When there was still snow on the ground, Phil planted some carrots and spinach under an old skylight right on the edge of the bluff where it's warmest.
Under the skylight, it's a lush growth. There are some spinach and carrot greens visible in there, but mostly weeds are thriving in the steam room!


Here's a clump of horsetails, with hemp nettles coming up around them.
I took this picture of the view from one of our big garden plots last year up to the bunker as a snapshot of a rather unique time when you can walk clear up to the bunker unimpeded. Within a month, the nettles, fireweed, cow parsnip and other growth will be waist-high.
Here's some dock (with my boot beside it) coming up small but true.
While we were walking around, mama moose went on by, not very impressed that we were so close to her route, but unruffled.
It struck me that this two-acre piece we were walking, lamenting the depredations of bunnies, slugs, noxious weeds, was just a tiny puzzle-piece of the moose's beat, and is only a separate place with its peculiar weed problems in our own minds.

This is yet another push-and-pull point. After all our efforts hand-weeding for several years, Phil has decided to Round-up the worst weeds. I've vetoed that idea the last several years in a row; this time, he hasn't offered me the veto. Phil and I have such different philosophies around so many aspects of interacting with the earth. Phil also was raised on a farm and is much more actively engaged with the dirt on a daily basis than I am. Especially in the winter, I get stuck indoors with work projects and feel disconnected. Sometimes I fear my stipulations against herbicides and other interferences are just a kind of ignorance, and that I don't earn the right to a strong opinion because I don't put in as much work on the place. However, I've read recent literature suggesting that Round-up does not degrade/turn into water as quickly as it was originally claimed to and as Phil believes it does. At least I'm not raising bees this year.
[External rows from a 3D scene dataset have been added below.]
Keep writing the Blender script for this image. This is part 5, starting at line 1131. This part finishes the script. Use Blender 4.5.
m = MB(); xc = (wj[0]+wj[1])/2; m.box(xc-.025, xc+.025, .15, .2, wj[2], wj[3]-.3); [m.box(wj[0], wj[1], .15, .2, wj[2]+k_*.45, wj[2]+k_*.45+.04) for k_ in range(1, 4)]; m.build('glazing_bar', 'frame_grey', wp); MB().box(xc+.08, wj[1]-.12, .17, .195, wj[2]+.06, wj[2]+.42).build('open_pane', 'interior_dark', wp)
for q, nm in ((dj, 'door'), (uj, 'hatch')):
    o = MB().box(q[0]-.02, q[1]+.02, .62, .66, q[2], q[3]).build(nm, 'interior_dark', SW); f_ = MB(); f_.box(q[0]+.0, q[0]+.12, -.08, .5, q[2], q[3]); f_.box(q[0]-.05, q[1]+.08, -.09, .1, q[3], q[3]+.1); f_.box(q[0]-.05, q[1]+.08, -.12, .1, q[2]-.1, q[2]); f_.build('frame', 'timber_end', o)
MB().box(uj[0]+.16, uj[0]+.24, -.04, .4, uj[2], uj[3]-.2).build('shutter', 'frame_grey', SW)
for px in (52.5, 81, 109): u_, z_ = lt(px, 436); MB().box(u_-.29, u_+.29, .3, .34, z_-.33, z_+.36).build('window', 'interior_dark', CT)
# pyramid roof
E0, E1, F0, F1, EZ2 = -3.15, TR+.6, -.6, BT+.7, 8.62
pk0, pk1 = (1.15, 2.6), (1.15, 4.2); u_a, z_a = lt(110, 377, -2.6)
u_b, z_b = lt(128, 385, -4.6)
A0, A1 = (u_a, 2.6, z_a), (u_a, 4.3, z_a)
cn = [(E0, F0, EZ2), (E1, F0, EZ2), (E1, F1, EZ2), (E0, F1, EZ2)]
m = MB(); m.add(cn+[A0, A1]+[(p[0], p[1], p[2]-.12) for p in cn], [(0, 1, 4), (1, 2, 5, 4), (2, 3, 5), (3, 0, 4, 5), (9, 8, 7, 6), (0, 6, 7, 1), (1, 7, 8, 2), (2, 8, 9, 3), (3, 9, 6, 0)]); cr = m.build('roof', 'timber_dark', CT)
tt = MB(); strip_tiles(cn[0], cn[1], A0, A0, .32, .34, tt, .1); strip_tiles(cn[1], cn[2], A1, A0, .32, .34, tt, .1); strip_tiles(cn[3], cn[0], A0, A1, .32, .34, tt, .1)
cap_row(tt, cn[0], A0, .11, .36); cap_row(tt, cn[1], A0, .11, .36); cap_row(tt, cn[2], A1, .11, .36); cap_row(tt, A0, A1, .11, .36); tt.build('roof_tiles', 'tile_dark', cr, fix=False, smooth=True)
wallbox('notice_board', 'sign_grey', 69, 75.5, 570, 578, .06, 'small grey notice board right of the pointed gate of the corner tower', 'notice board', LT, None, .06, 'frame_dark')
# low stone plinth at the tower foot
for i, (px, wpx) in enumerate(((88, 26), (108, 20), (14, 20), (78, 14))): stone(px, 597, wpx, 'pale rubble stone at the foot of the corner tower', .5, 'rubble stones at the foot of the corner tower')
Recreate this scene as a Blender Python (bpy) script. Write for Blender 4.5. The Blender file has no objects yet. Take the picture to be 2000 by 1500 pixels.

I'm looking forward to raising herbs, but we have some pretty good ones that volunteer. This is wormwood (artemisia)--not the kind used for making absinthe, but a good cleanser, and so pretty! Nettles are in my future today as well.
That rainbow hat I got in Anchorage? Here's a picture of it on my head. It really could have been made for me.
My friend Lynn gave me an avocado pie recipe to rawify--I'm going to go see if I can do that, and will share the results. Another friend also gave grist to my mill for considering incorporating avocados into my diet again--I've been avoiding them for several months or more for a whole raft of reasons that mostly boil down to calorie avoidance and expenditure avoidance.
At least I'm thinking about doing something different! 
I'll have that to share soon. Would love your favorite avocado suggestions too!
Happy Cinco de Mayo and have a great weekend!